The shock and horror over Sandy Hook, and the subsequent online gun control food fight have been a diversion from closer reflection for me, to the point that I truly forgot of this incident - something that could just as easily have turn me into a widower and deprived my boys of their mother.
Right after Virginia Tech, my wife's high school had a near-disaster. A kid brandished a firearm, threatening two students, with many students and staff nearby (it was adjacent to the cafeteria). The kid then ran to his car, drove to a nearby gas station to call his mom on his cellphone. Mother gave police his location. When they showed up, kid shot himself. Original accounting of it here
That could have gone down much worse. MKK was quite shaken by the incident.

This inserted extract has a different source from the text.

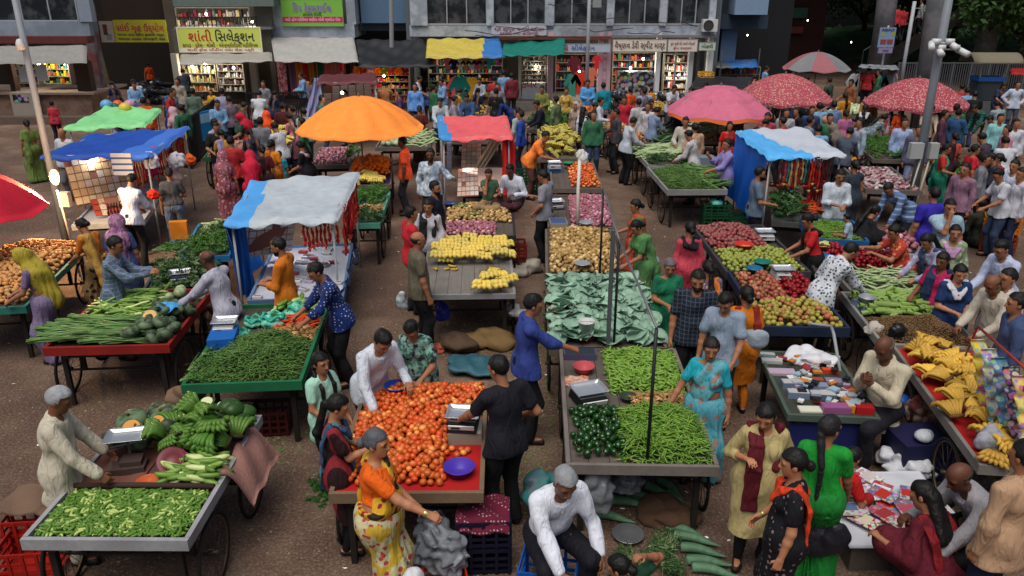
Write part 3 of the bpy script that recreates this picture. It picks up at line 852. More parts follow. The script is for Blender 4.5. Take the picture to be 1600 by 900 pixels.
_left = {}
def prof(u, v, ramp=.18):
    e = np.minimum(np.minimum(u, 1 - u), np.minimum(v, 1 - v)) / ramp
    e = np.clip(e, 0, 1); return np.sin(e * np.pi / 2)
def heap(fr, u0, u1, v0, v1, tpl, kind, mats, sp, hgt, label, cat=None, each=True, flat=True, layers=2, jit=.35, szj=.15, tilt=.35, ang=None, dz=.0, stufflabel=None, ramp=.2, group=None, vari=None, cap=300, drop=0., mounded=None, lift=.5):
    "a heap of one kind of produce between table fractions; the top layer as single objects while the kind's count lasts"
    if not isinstance(tpl, list): tpl = [tpl]
    tpl = [(t[0] * 1.15, *t[1:]) for t in tpl]; sp *= 1.15; hgt *= 1.1
    W_ = (u1 - u0) * fr.w; L_ = (v1 - v0) * fr.l
    nu = max(1, int(W_ / sp)); nv = max(1, int(L_ / (sp * .87)))
    pts = []
    r_item = lift * min(np.ptp(tpl[0][0][:, 2]), sp)
    for ly in range(layers):
        for j in range(nv):
            for i in range(nu):
                a = (i + .5 + (.5 if (j + ly) % 2 else 0) * .9) / nu + rng.normal() * jit / nu * .5; b = (j + .5) / nv + rng.normal() * jit / nv * .5
                if a < 0.01 or a > .99 or b < .01 or b > .99: continue
                if rng.random() < drop: continue
                hh = hgt * prof(a, b, ramp) * (1 + .22 * math.sin(a * 7 + b * 5) + .12 * math.sin(a * 17 - b * 13))
                z = hh - ly * r_item * 1.25 + rng.normal() * r_item * .15
                if ly and z < 0: continue
                pts.append((ly, a, b, max(z, 0)))
    _left.setdefault(kind, cap)
    objs = []; rest = []
    for ly, a, b, z in pts:
        u = u0 + a * (u1 - u0); v = v0 + b * (v1 - v0)
        p = fr.P(u, v, z + r_item + dz)
        yaw = rng.uniform(0, 2 * np.pi) if ang is None else ang + fr.yaw + rng.normal() * tilt * .7
        if flat: M = Matrix.Rotation(yaw, 3, 'Z') @ Matrix.Rotation(rng.normal() * tilt * .5, 3, 'Y') @ Matrix.Rotation(rng.uniform(-.6, .6) if ang is None else rng.normal() * .25, 3, 'X')
        else: M = Matrix.Rotation(yaw, 3, 'Z') @ Matrix.Rotation(rng.normal() * tilt, 3, 'X') @ Matrix.Rotation(rng.normal() * tilt, 3, 'Y')
        s = 1 + rng.uniform(-szj, szj)
        if vari is not None: k = int(rng.integers(len(tpl)))
        else: k = int(rng.integers(len(tpl)))
        (objs if (each and ly == 0 and _left[kind] > 0) else rest).append((p, M, s, k))
        if each and ly == 0 and _left[kind] > 0: _left[kind] -= 1
    mk = (kind, id(tpl[0][0]))
    mats = mats if isinstance(mats, (list, tuple)) else [mats]
    if objs:
        mes = [npmesh(kind, t[0], t[1], True, mats, t[2] if len(t) > 2 else None) for t in tpl]
        for p, M, s, k in objs:
            o = link(kind, mes[k]); o.matrix_world = Matrix.Translation(Vector(p)) @ (M @ Matrix.Scale(s, 3)).to_4x4()
            tag(o, label, cat or kind.replace('_', ' '), group or 'one heap: ' + label)
    if rest:
        Vs, Fs3, Fs4, m3, m4, tn = [], [], [], [], [], []; n = 0
        for k, t in enumerate(tpl):
            R_ = [r for r in rest if r[3] == k]
            if not R_: continue
            A = np.array([np.array(M) * s for _, M, s, _ in R_]); T = np.array([p for p, _, _, _ in R_])
            V = np.einsum('nij,vj->nvi', A, t[0]) + T[:, None]
            nvv = len(t[0]); Vs.append(V.reshape(-1, 3)); tn.append(np.repeat(rng.random(len(R_)), nvv))
            off = n + np.arange(len(R_)) * nvv; c = 0
            for f in t[1]:
                ff = (f[None] + off[:, None, None]).reshape(-1, f.shape[1])
                mi = (t[2][c:c + len(f)] if len(t) > 2 else np.zeros(len(f), int)); c += len(f)
                (Fs3 if f.shape[1] == 3 else Fs4).append(ff); (m3 if f.shape[1] == 3 else m4).append(np.tile(mi, len(R_)))
            n += nvv * len(R_)
        me = npmesh(kind, np.concatenate(Vs), [np.concatenate(x) for x in (Fs3, Fs4) if x], True, mats, np.concatenate([np.concatenate(x) for x in (m3, m4) if x]), np.concatenate(tn))
        nm_ = kind + ('s_lying_underneath' if each else '_pile')
        o = link(nm_, me); tag(o, stufflabel or (label if not each else 'lower layers of the heap, ' + label), cat or kind.replace('_', ' '), None, 'stuff')
    return pts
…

Now, her school for various reasons has a dedicated security presence. And given my wife's account that "extra" police were called in afterward, some were on campus at the time of the incident.
And yet the incident occurred. And yet kids were threatened. And kids could have been shot.
(more below)
The cops' firearms were not he only present. MKK had been told on the QT by students that there were certainly guns on campus - or in the kids' cars. More than a few parents simply aren't going to send their kids off without some means of protecting themselves. Other kids make this choice on their own. The guns are always one particular bad impulse control day away from being deployed.
Yet there is a bit of good news: Hundreds of millions if not billions of student-days pass between such incidents. We raise our children better than we fear, and we should credit ourselves that much. Not perfectly, and through that imperfection creeps disappointment and the occasional disaster. But there is no call, I think, to transform our schools into armed camps. Or to get rid of them entirely, as others propose.
Yet, to some extent we DO arm our schools. That's high school in the modern era. Everyone knows there's guns. And cops. And bad things go down despite the precautions -rarely, but horribly when they do occur.
Unfortunately I can't rule one way or the other that guns and security at my wife's high school saved anyone, or saved no one. That premise was never clearly tested.
What was clear to me that day from earlier writings is that guns are poor impulse control devices, that mental health is very much at the core of a subset of violence that has nothing to do with either lawful or criminal ends in the usual sense and - this is important - we safely get tens of millions of kids to and from school every day.
We can do better at that last job, but we should give ourselves a little credit that we are more in control of this fundamental part of American life - public education - than tragedies like Sandy Hook (or the near-disaster at my wife's school five years ago) might suggest.
Like the man says, we can do better. And doing so might take less of an upheaval in our lives than many fear. But a transformation is coming, regardless.